### Exercise brief
Which lines hold the string "this"? Copy every one of them.

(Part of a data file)

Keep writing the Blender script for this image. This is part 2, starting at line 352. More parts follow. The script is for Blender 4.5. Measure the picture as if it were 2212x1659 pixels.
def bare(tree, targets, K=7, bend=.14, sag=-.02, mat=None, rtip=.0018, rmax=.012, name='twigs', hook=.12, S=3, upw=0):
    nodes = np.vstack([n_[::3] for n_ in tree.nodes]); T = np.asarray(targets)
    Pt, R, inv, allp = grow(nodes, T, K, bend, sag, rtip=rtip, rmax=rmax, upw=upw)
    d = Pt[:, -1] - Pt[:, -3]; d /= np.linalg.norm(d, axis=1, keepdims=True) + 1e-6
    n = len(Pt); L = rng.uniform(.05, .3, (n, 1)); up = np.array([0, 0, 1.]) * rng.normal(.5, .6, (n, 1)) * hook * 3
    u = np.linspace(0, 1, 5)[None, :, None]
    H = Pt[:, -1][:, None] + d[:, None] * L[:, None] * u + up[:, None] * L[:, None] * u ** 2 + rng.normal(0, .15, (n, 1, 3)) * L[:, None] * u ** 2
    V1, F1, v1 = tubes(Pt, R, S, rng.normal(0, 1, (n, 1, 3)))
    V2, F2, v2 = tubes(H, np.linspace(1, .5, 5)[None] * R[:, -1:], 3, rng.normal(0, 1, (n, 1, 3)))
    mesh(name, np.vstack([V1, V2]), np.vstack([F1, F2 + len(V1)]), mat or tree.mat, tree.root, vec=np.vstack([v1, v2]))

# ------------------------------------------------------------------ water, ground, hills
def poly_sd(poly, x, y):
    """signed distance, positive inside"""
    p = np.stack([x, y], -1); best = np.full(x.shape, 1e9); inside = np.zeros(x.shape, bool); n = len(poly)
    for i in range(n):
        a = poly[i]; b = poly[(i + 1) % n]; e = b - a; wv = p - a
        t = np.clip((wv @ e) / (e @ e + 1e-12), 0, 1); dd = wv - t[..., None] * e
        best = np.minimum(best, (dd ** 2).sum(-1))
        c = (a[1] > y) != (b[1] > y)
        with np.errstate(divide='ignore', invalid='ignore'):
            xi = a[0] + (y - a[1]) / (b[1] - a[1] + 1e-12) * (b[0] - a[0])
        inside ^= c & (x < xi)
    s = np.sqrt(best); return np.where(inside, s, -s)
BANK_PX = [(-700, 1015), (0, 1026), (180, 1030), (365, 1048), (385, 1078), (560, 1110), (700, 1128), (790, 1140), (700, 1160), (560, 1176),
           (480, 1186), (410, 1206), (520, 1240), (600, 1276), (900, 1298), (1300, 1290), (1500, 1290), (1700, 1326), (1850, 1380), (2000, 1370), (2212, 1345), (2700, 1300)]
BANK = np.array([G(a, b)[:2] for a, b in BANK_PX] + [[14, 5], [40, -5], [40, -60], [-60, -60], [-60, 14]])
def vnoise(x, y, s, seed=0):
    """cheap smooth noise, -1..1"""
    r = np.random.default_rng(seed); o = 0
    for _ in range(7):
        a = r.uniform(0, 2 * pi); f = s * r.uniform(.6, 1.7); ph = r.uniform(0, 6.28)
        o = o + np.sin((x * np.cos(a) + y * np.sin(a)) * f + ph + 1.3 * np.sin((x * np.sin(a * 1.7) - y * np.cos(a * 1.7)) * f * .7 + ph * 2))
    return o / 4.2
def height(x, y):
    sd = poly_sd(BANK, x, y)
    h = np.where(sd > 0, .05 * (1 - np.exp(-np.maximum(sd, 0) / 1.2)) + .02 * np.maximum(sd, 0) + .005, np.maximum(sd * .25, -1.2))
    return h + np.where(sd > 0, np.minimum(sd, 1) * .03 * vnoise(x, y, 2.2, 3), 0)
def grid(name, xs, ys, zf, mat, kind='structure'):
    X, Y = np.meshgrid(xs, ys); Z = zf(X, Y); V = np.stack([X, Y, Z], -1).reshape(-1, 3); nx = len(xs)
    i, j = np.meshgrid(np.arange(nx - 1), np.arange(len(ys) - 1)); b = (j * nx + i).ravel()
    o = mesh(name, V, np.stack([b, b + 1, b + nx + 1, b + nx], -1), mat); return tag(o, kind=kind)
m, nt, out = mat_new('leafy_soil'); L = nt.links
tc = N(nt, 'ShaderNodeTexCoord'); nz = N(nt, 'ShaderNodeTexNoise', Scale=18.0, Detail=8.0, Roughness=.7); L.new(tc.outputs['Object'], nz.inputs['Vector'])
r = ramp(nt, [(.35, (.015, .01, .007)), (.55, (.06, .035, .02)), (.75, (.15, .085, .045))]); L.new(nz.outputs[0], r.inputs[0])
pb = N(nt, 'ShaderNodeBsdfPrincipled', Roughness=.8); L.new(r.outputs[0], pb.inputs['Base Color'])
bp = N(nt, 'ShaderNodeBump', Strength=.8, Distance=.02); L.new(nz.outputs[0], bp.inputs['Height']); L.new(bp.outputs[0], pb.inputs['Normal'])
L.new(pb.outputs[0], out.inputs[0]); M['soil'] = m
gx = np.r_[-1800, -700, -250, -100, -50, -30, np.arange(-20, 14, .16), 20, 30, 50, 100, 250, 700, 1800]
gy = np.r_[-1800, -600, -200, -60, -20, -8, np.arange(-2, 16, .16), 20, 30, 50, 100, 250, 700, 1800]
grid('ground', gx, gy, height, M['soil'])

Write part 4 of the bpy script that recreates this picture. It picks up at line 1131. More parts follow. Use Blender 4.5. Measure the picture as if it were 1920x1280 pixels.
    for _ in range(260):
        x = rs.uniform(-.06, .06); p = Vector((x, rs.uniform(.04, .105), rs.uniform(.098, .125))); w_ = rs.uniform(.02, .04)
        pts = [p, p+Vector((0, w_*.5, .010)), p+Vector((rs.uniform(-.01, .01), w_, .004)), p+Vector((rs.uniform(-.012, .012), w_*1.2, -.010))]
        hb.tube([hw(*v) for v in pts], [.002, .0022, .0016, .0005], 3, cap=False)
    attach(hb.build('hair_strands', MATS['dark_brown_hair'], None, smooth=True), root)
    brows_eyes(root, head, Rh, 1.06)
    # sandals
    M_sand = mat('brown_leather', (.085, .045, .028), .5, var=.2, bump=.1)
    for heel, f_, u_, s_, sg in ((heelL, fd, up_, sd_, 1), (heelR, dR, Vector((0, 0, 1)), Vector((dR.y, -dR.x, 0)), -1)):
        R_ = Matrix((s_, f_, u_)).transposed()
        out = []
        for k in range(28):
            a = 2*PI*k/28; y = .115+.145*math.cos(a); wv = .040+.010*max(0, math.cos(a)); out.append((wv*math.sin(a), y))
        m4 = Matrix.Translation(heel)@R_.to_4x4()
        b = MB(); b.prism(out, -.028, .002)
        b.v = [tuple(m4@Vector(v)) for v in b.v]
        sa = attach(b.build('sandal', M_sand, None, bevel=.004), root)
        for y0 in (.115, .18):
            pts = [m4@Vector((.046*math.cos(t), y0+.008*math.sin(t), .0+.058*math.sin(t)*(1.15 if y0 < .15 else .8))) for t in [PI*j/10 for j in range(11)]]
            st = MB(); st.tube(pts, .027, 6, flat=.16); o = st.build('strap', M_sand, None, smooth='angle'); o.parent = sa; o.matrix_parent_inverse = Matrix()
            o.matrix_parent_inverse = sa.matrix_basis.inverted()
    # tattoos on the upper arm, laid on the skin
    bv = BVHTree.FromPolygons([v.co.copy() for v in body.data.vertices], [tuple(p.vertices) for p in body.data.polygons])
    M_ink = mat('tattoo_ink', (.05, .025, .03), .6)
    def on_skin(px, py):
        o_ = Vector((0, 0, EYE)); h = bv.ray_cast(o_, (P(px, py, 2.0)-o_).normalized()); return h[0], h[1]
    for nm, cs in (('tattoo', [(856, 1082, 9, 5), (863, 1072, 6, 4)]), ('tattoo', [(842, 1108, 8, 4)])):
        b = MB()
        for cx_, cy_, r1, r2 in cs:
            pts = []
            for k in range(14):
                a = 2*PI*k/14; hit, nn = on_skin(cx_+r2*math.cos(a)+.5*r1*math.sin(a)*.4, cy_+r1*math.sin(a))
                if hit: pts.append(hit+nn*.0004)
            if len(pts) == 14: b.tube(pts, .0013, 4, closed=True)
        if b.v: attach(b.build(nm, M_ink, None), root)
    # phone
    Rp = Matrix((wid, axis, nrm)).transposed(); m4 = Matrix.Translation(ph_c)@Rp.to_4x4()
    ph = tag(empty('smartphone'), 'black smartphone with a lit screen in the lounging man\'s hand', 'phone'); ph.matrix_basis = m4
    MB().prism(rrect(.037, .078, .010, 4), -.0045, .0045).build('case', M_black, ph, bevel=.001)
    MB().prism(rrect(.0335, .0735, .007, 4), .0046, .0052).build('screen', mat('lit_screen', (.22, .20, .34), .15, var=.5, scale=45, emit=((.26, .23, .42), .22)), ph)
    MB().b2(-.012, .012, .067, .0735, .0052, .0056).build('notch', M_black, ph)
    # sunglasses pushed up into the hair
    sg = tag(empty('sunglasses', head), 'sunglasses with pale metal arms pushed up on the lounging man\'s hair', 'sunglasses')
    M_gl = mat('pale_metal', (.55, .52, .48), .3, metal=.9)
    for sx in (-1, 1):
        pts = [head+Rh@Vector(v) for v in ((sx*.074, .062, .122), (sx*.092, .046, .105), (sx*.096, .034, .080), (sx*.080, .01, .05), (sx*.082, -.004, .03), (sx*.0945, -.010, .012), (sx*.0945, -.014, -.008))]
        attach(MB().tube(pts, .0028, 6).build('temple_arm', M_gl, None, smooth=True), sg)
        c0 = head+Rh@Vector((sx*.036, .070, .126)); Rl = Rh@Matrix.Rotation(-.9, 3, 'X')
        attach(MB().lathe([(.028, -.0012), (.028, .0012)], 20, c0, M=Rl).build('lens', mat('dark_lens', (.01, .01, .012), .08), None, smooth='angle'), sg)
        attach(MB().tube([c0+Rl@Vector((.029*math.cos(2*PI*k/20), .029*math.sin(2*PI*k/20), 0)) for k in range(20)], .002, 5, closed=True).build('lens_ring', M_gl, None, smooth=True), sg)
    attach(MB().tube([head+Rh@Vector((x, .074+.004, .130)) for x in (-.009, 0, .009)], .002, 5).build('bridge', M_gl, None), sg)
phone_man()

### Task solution
Keep writing the Blender script for this image. This is part 2, starting at line 352. More parts follow. The script is for Blender 4.5. Measure the picture as if it were 2212x1659 pixels.
Write part 4 of the bpy script that recreates this picture. It picks up at line 1131. More parts follow. Use Blender 4.5. Measure the picture as if it were 1920x1280 pixels.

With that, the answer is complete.